His longtime producer David Foster (who has worked with Whitney Houston, Barbara Streisand, Josh Groban and Celine Dion, among others) makes a good artist great, he said.

"It’s like working with Beethoven. The man simply is the greatest. People give him flack and reviewers are tough on him, but there is just no denying this man is incredible. He hears things before they happen, like a good athlete." Foster, a 14-time Grammy winner recipient, certainly knows talent.

Buble, this "10 year overnight sensation," which Foster first saw entertain at a wedding reception, has the ability to be one of life’s legends wrote one magazine.

The entertainer said he is not sure how to react to such an amazing compliment. "I’m still at that stage where I don’t want it to go away. Fear of failure drives me. It’s a beautiful thing that writer said and it makes me feel good when I hear something like that, but I really can’t let it get to me. I can’t believe it’s true. If I do I have to believe the reviewers who say I’m a piece of crap and scum and I have no business singing."

There may be better singers, he acknowledges, but none with as much passion for the music he does.

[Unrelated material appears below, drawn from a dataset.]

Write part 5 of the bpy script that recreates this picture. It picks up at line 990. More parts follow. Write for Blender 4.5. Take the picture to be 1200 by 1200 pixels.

"It’s weird how melody and harmony added correctly to the right lyrics can touch off an emotional response you really have no power over," he said. "It either gives you a burst of energy or you feel the moment or it takes you back."

He sees all ages embracing that, seeking that feeling. They’re finding it in people like Norah Jones, Josh Groban and, he hopes, in Michael Buble.

Music has, and continues to be, the fabric of his life. "I don’t know if I could live without it. It has inspired me since I can remember, since I was a little kid," he said. "It drove me to do things that I didn’t think I could do. And I promise you I’m just a regular dude from a small city in Canada."

Buble tries to keep it all, including his worldwide success, in perspective. "I look at my dad and grandpa and I hope I can be half as successful as they have been," he said. "They are regular blue collar guys whose families love them to death. They are loved unconditionally by me and their relatives. One day this may all go away. If it does I have what’s important."